In the Senate the founders created a living bulwark to stop an overbearing government from taking root in America. During the Constitutional Convention, James Madison wrote that “the use of the Senate is to consist in its proceeding with more coolness, with more system and with more wisdom, than the popular branch.” George Washington is held to have explained the Senate to Thomas Jefferson with a question: “Why did you pour that tea into your saucer?” Jefferson replied: “To cool it.” Washington then explained: “We pour legislation into the senatorial saucer to cool it.”

Unlike representatives, senators were elected by state legislatures, not by popular vote. The 17th Amendment, ratified in 1913, provided for the popular election of senators, eliminating the insulation from swings in public passion that had been provided by having senators chosen by state legislatures. The Founders also gave senators longer, staggered terms so that only a third of them would stand for election at any one time. The chamber was a continuous body, with each successive Senate bound by its previous rules, unlike the House, which adopts new rules every two years. The House was empowered to act, but the Senate, with its unlimited debate, was empowered to stall. Unlimited debate would impede the institution’s operations unless a broad consensus existed—exactly the constraint that the Founders envisioned.

Republicans are now under pressure to employ the Byrd-Reid precedent to nuke the filibuster on legislation. Yet most Republicans—unlike most Democrats—do not believe that the ends justify the means. They believe that the greatest risk posed by actions taken during the Obama presidency lies not in what was done—which voters rejected, and which can be undone—but in how it was done. If Republicans now follow the Democrats’ lead in overriding historical constraints like the filibuster rule on legislation, the damage to the system might never be repaired. Using Mr. Obama’s methods to overturn his agenda legitimizes his methods, and that is the greater peril for limited government in America.

(Phil Gramm and Michael Solon, Preserve the Filibuster—Then Overcome It: The Senate’s 60-vote threshold is a bulwark of freedom. Instead of nuking it, the GOP should defund Obama’s agenda)

4

How to explain to the average voter the supposed moral urgency of giving college students the right to choose the designated gender pronouns to be used when addressing them? How not to laugh along with those voters at the story of a University of Michigan prankster who wrote in “His Majesty”?

This campus-diversity consciousness has over the years filtered into the liberal media, and not subtly. Affirmative action for women and minorities at America’s newspapers and broadcasters has been an extraordinary social achievement — and has even changed, quite literally, the face of right-wing media, as journalists like Megyn Kelly and Laura Ingraham have gained prominence.
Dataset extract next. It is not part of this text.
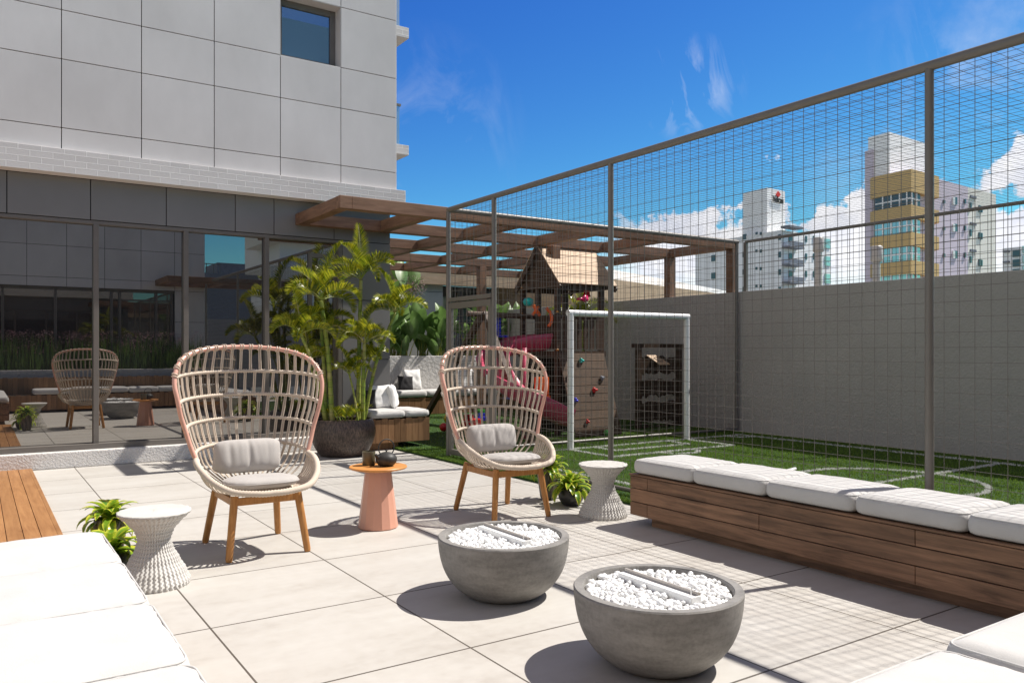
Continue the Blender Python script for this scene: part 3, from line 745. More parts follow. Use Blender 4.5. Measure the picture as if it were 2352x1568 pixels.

But it also appears to have encouraged the assumption, especially among younger journalists and editors, that simply by focusing on identity they have done their jobs.

Recently I performed a little experiment during a sabbatical in France: For a full year I read only European publications, not American ones. My thought was to try seeing the world as European readers did. But it was far more instructive to return home and realize how the lens of identity has transformed American reporting in recent years. How often, for example, the laziest story in American journalism — about the “first X to do Y” — is told and retold. Fascination with the identity drama has even affected foreign reporting, which is in distressingly short supply. However interesting it may be to read, say, about the fate of transgender people in Egypt, it contributes nothing to educating Americans about the powerful political and religious currents that will determine Egypt’s future, and indirectly, our own. No major news outlet in Europe would think of adopting such a focus.

(From Mark Lilla, The End of Identity Liberalism) I note that this is “from” Lilla because there’s a whole lot more there. This essay, from November 20, seems to have become the hub of a lot of discussion, and deserves to be discussed. Since I’m not a liberal, identity-liberal or otherwise, I’m not sure what I can add except to say that I approve of the tendency of the items I’ve quoted.

5

Some GOP Senators have something even uglier than “the nuclear option” going:

Just so we’re clear, three American senators including those who were screaming #BENGHAZI for the last several years have put forward a bill that would freeze half the State Department funding on embassy security until the new secretary of state reports to Congress that the US Embassy in Jerusalem has “officially opened.”

(Diplopundit) The three Senators are Ted Cruz (who demonstrated convincingly that he doesn’t give a shit about mideast Christians who don’t follow his dispensationalist-tinged Israel policy), Marco Rubio (whose parents raised him better than that) and Dean Heller (R, NV, who, befitting his home state, does know how to gamble with other peoples’ lives).

I have never heard anyone speculate on the origins and functions of irony, but I can say with confidence that it is only a little less pervasive in our universe than carbon.

(Marilynne Robinson, Cosmology, an essay in When I Was a Child, I Read Books)

6

We do not stand on the shoulders of giants, but rather on a pyramid of dwarves and the only thing we learn from the past is that those who came before us were a pack of incompetents blessed with a few individuals who had the wisdom to tell them that they were a pack of useless idiots and ignore them.

(Charles Cosimano, one of the ideologically diverse frequent flyers at Rod Dreher’s blog, affectionately known as Uncle Chuckie, the founder of Cosimanian Orthodoxy)

* * * * *

“In learning as in traveling and, of course, in lovemaking, all the charm lies in not coming too quickly to the point, but in meandering around for a while.” (Eva Brann)

Some succinct standing advice on recurring themes.

One thought on “Sunday 1/8/17

  1. Perhaps Rep. Justin Amash, a member of St. Nicholas Antiochian Orthodox Church in Grand Rapids, MI, can talk some sense into Cruz and co.